China Daily | Updated: 2017-02-06 08:09

The surge in prices of a raft of commodities in the past several months, propelled by China, will probably wane this year thanks to expanded production, according to Bank of America Merrill Lynch.

A sharp rally seen in products from thermal and coking-coal futures to glass and even garlic since mid-2016 showed that China's great ball of excess liquidity had found its way into commodities. Rather than speculative investors, it's good old-fashioned laws of supply and demand that have propelled prices, Helen Qiao and fellow economists at Bank of America Merrill Lynch wrote in a Jan 13 note.

China's commodity consuming property market was still going strong in 2016, with lending and buying curbs starting to kick in only late in the year. On the supply side, policymakers have for some time pressed producers to shut down highly polluting and excess facilities.

"The notable rise in commodity prices in 2016 was due mainly to capacity reduction on the supply side," Qiao and her colleagues wrote.

Coal proves a case in point, the team said.

The bank cited the case of steel in early 2016 as a template for what could happen with other commodities now. After steel prices jumped in the spring, production rose in response, damping price pressures, the analysts wrote. And on the demand side, slowing momentum in infrastructure and property investment and easing policy support for auto purchases should eat into commodities buying.

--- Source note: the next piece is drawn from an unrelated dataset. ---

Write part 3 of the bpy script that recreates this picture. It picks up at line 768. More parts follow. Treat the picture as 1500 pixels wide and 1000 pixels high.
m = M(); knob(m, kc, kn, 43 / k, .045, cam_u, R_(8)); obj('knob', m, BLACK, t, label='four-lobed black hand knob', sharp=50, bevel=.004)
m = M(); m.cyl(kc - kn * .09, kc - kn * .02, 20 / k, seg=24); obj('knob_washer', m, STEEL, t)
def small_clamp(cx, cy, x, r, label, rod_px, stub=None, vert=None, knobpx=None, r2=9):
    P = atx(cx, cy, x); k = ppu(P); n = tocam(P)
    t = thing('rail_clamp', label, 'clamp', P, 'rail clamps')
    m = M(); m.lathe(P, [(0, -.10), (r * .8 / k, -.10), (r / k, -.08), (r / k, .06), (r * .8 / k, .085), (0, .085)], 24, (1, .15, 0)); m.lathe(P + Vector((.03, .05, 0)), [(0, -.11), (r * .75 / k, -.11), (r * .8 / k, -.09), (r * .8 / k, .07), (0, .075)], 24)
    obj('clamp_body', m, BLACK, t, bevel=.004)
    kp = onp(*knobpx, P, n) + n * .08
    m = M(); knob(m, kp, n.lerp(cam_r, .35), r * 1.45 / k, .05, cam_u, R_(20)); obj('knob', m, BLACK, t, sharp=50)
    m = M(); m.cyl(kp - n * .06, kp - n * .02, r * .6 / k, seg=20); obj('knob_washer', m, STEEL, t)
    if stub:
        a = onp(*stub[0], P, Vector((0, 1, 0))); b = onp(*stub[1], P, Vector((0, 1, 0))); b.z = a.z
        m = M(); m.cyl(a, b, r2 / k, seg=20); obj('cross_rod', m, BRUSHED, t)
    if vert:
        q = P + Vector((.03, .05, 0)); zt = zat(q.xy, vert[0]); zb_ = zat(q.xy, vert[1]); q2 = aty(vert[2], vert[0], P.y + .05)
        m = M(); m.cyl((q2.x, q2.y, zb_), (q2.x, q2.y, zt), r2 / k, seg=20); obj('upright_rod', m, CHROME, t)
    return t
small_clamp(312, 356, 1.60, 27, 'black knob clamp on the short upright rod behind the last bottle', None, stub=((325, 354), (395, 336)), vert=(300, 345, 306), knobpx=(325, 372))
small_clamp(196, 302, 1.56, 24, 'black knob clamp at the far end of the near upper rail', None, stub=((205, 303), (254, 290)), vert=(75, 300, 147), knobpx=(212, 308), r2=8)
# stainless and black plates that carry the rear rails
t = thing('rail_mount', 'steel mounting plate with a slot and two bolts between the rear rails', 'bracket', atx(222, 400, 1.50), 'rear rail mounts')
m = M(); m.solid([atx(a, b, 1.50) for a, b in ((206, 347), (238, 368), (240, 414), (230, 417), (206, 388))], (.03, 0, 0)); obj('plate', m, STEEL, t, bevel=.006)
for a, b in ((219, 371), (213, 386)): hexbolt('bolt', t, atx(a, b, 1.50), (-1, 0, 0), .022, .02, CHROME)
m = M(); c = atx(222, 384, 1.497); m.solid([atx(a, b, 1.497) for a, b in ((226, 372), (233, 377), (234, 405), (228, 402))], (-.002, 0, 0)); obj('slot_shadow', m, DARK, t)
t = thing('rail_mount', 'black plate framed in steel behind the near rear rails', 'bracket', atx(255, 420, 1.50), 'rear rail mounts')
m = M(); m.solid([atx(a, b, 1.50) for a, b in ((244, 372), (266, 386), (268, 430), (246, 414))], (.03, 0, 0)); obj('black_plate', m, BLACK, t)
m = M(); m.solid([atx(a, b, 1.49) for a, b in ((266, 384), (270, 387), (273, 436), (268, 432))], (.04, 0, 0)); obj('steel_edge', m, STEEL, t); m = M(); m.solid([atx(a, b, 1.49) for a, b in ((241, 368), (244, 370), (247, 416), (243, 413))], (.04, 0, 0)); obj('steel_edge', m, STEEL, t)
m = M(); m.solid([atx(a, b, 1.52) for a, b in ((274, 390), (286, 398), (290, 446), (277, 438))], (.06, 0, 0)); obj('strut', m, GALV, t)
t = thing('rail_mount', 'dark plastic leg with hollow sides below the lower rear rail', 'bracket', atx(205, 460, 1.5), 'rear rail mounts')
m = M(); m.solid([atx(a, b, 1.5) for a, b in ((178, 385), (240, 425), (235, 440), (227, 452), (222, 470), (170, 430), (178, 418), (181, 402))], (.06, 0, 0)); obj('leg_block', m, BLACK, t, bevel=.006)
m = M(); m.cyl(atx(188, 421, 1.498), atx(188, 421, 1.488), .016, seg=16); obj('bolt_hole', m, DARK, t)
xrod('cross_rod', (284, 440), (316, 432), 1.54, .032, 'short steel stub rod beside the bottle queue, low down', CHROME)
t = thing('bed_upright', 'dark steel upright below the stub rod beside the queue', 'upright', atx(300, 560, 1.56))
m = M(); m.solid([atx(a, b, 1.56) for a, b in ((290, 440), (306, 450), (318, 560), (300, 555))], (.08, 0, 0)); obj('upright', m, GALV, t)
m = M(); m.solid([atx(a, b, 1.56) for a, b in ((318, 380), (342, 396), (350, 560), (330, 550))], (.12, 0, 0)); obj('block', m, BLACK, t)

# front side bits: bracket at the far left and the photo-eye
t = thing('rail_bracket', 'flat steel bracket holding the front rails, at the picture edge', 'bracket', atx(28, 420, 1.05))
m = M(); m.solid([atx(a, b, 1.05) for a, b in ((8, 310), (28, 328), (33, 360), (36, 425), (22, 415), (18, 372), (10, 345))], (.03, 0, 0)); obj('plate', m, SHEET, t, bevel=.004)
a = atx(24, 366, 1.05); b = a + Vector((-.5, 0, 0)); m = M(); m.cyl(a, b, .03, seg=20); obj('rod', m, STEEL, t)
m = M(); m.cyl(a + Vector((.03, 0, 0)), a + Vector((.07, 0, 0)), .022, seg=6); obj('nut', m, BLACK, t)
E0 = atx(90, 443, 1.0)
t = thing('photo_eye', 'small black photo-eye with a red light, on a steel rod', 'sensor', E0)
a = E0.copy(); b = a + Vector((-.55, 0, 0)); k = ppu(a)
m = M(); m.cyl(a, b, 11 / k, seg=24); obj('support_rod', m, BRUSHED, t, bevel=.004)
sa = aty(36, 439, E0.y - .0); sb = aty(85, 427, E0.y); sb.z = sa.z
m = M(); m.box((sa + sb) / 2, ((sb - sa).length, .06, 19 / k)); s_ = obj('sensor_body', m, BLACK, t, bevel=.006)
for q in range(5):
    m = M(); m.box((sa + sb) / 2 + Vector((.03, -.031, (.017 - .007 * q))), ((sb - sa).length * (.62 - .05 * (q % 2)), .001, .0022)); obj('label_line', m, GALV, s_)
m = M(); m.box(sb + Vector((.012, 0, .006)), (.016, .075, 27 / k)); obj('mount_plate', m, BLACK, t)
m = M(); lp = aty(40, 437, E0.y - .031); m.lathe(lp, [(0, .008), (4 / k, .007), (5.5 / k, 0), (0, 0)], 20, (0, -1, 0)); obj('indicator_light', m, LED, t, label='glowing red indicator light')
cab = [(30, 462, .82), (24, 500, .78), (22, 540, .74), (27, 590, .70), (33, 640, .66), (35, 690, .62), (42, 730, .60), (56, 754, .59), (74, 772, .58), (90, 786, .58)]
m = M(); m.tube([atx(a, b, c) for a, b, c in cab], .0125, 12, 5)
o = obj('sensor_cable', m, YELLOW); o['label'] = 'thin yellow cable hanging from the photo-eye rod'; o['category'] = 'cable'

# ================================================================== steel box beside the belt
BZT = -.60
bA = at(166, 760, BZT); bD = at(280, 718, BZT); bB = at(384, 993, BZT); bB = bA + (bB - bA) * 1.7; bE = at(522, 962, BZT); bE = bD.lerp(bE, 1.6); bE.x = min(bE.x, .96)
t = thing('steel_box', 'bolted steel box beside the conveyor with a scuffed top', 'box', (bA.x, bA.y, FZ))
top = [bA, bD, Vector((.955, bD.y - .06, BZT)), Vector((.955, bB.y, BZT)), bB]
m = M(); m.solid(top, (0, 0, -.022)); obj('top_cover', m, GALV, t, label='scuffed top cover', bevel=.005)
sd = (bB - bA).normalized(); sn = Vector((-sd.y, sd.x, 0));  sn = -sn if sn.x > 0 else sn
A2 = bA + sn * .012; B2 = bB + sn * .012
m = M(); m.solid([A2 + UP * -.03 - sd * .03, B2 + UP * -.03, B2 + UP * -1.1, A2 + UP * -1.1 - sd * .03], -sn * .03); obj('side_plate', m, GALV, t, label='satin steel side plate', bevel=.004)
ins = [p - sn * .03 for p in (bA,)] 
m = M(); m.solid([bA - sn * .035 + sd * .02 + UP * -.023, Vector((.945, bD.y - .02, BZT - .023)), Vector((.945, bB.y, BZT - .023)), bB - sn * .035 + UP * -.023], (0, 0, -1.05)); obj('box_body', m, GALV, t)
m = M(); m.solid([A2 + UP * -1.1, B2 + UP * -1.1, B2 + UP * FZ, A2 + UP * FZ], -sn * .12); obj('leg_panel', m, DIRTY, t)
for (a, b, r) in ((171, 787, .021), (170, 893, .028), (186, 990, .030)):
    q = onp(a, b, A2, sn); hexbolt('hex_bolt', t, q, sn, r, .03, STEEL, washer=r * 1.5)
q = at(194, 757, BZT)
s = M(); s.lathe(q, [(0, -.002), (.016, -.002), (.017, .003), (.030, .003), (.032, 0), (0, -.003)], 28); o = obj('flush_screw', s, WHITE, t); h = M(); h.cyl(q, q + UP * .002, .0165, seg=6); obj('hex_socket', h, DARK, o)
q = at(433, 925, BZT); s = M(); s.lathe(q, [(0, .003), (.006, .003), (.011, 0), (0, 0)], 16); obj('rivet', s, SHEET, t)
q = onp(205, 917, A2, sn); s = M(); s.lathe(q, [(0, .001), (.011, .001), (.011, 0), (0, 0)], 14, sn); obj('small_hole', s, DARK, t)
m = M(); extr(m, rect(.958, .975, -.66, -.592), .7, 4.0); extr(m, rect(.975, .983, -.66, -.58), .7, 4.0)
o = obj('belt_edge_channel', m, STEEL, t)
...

In the auto market, a tax on small-engine cars is set to rise to 7.5 percent from 5 percent, spurring sales growth to drop to 7 percent from an "impressive" 18 percent last year, the analysts wrote.

"While government-led supply-side reforms will likely expand beyond the coal and steel industries this year, the risk is that if margins are attractive enough amid elevated prices, closed capacities may be restarted," they wrote.

Given that commodities account for about 30 percent of the PPI basket, the BofAML economists expect Beijing to be more tolerant of supply restarting, as it seeks to maintain "overall price stability" in the economy.